Regular late-session moves by state-backed banks to pare gains by Taiwan’s currency against the dollar are “a kind of intervention,” Governor Yang Chin-long told reporters after Thursday’s decision to maintain record-low interest rates. He used the English word “intervention” in his otherwise all-Mandarin response to a reporter’s question. Previously Yang had referred to such actions as “smoothing”.

Daily efforts to stabilize the Taiwan dollar began in earnest in June of last year, holding at around the 29.5 level against the U.S. dollar until September. Since then, it appears that the bank has been managing the currency’s appreciation, with intraday trading crossing the 28 line during most sessions this year, before retreating at close.

Trading has been more erratic in the past two weeks - the currency weakened to 28.47 to the U.S. dollar at 11:56 a.m. Taipei time on Friday after closing at 28.31 on Thursday.

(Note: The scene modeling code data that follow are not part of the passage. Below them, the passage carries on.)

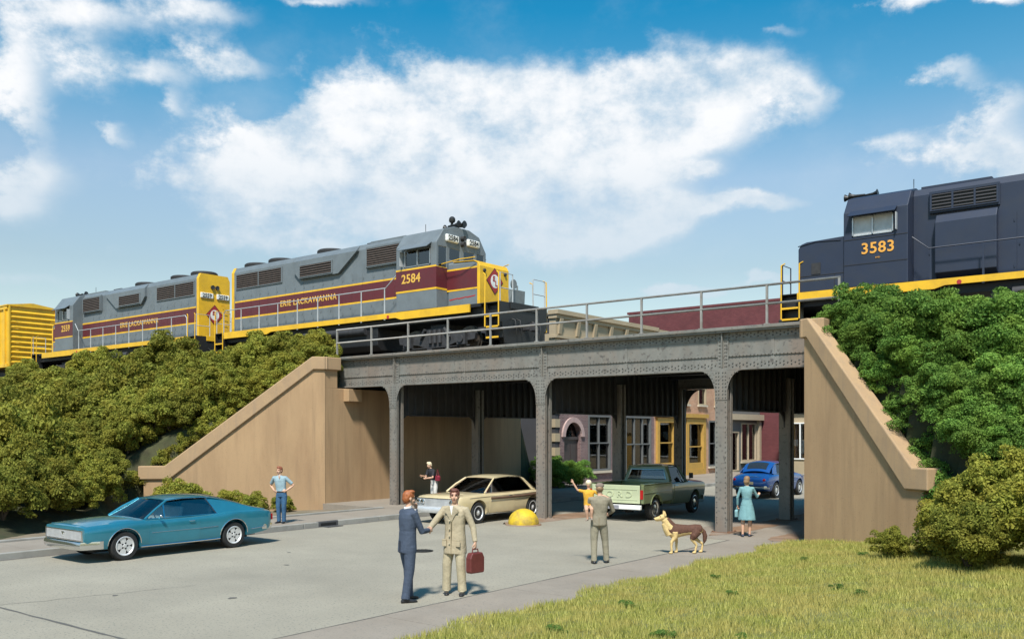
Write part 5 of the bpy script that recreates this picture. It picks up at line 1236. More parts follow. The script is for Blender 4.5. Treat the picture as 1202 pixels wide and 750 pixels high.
# teal fastback
teal = carpaint('teal_metallic', (.032, .25, .35), .5)
D = dict(S=[(-2.43,.78,.44,.80,.83),(-2.38,.84,.36,.83,.87),(-2.0,.89,.28,.87,.90),(-1.26,.92,.235,.885,.91),(-.6,.905,.215,.85,.86),(.4,.90,.215,.835,.85),(1.0,.90,.215,.835,.88),(1.53,.915,.225,.825,.885),(2.15,.90,.28,.79,.83),(2.36,.885,.36,.775,.80),(2.42,.87,.42,.765,.78)],
 paint=teal, cabin=(-1.0, .90), wx=(1.53, -1.26), wr=.315, wy=.80, clear=.20, rim='spoke', lip=m_chrome, yb=.80, yr=.60, zb=.85, zr=1.24,
 roof=[(.38,.60,1.225,1.245),(0,.62,1.262,1.292),(-.4,.63,1.262,1.30),(-.8,.64,1.225,1.27),(-1.3,.66,1.10,1.15),(-1.9,.70,.935,.975),(-2.25,.74,.868,.895)],
 sails=[[(-.66,1.245),(-.8,1.225),(-1.3,1.10),(-1.9,.935),(-2.2,.865),(-.86,.86)]], glass=[[(.92,.86),(.44,1.19),(-.66,1.235),(-.84,.865)]],
 bars=[[(.52,.86),(.55,.86),(.50,1.17),(.46,1.17)], [(-.64,1.24),(-.70,1.24),(-.90,.86),(-.84,.86)]],
 wsb=(1.02,.80,.86), wst=(.38,.60,1.235), fastglass=(-1.75,-.85,.70), trim=mat('teal_trim', (.22,.30,.31), .6), seats=(.05, -.75), doors=[(.95, -.32)],
 belt=(1.0, -.85), drip=[(1.0,.79,.87),(.42,.60,1.225),(0,.62,1.265),(-.5,.63,1.262),(-.68,.63,1.25)], strips=[((-.88, 1.14), .06, .022, m_chrome), ((-.8, .9), .52, .006, m_chrome), ((-2.2, -1.75), .30, .010, m_chrome)])
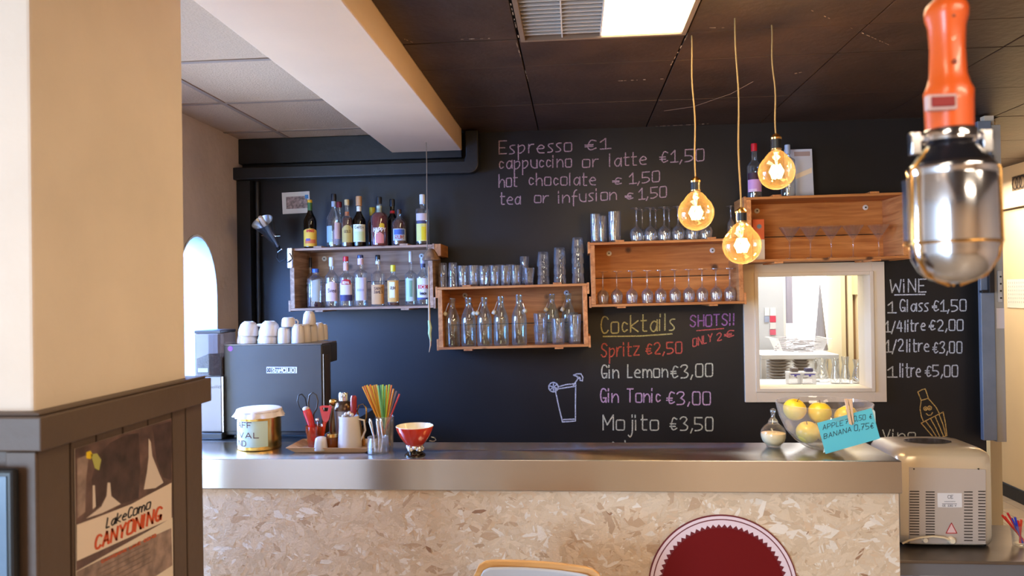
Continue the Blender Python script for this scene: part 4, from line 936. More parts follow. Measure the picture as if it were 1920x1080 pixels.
def plates(label, px, ztop_px, zbot_z, n, Y, R=.075):
    zt = P(px, ztop_px, Y=Y).z; st = (zt-zbot_z)/n; x = P(px, 690, Y=Y).x
    first = None
    for k in range(n):
        nm = 'white plate in the %s, %s from the bottom' % (label, ['lowest', 'second', 'third', 'fourth', 'fifth', 'sixth', 'seventh', 'eighth', 'ninth', 'tenth', 'eleventh', 'twelfth', 'thirteenth', 'fourteenth'][k]) if k else 'lowest white plate in the %s' % label
        if first is None:
            q = MB(); q.lathe([(.0005, 0), (R*.55, 0), (R*.7, st*.3), (R, st*.75), (R, st*.9), (R*.6, st*.4), (.0005, st*.35)], 20, caps=False)
            first = tag(obj('plate', q, 'white_china', loc=(x, Y, zbot_z+.0005), smooth=40), nm, 'plate', 'stacked plates in the kitchen')
        else: dup(first, nm, (x + random.uniform(-.003, .003), Y, zbot_z+.0005+k*st))
plates('tall plate stack under the kitchen table', 1459, 671, .9505, 12, 5.12)
plates('shorter plate stack beside the jugs', 1502, 671, .9505, 12, 5.16, .06)
# ledge behind the hatch with boxes and jugs
lz = P(1520, 724, Y=4.4).z
b = MB(); b.box(HX0-.05, HX1+.05, D+.152, D+.55, lz-.03, lz); tag(obj('serving_ledge', b, 'white'), 'white worktop just behind the hatch opening', 'worktop')
for i, (px, w_) in enumerate(((1489, 22), (1516, 24))):
    p = P(px, 700, Y=4.48); h_ = P(px, 694, Y=4.48).z - lz; wd = sz(w_, 4.48)
    t = thing('storage_box', ['clear storage box with blue clip, nearer the plate stack', 'clear storage box with blue clip, beside the big jug'][i], 'box', (p.x, 4.5, lz+.001), group='clipped storage boxes')
    q = MB(); q.box(-wd/2, wd/2, -.04, .04, 0, h_*.72); obj('box_body', q, glass('box_plastic_%d' % i, (.86, .84, .84), .05, .3, .45), t, bevel=.004)
    q = MB(); q.box(-wd/2*1.04, wd/2*1.04, -.042, .042, h_*.72+.0005, h_*.86); obj('lid', q, plain((225, 224, 226), .4), t, bevel=.003)
    q = MB(); q.box(-wd*.38, wd*.38, -.047, -.0425, h_*.68, h_*.74); q.box(-.006, .006, -.047, -.0425, h_*.58, h_*.68); obj('clip', q, plain((66, 60, 160), .4), t)
    q = MB(); q.box(-wd*.2, wd*.35, -.02, .02, h_*.86+.0005, h_*1.12); obj('lid_grip', q, plain((70, 70, 110) if i else (110, 100, 100), .4), t, bevel=.003)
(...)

Taiwan Central Bank Acknowledges Regular FX Intervention

Since taking the reins as governor in early 2018, Yang has gradually brought a more relaxed and candid tone to the monetary authority’s press conferences. In March last year the central bank started releasing more information on its foreign-exchange swap trading, a rare move aimed at answering calls for greater transparency.

His remarks come after the U.S. Treasury decided in December to add Taiwan to its currency manipulator watch list. Yang suggested a week ago that the U.S. might designate Taiwan a currency manipulator, but that there wouldn’t be much negative impact for the local economy, given robust U.S. demand for semiconductors. Semiconductors, he said, were the main factor driving Taiwan’s trade surplus with the U.S.

“If they want to reduce our trade surplus with them, then we could just stop selling them our chips,” he joked to lawmakers on March 11. “But they need them!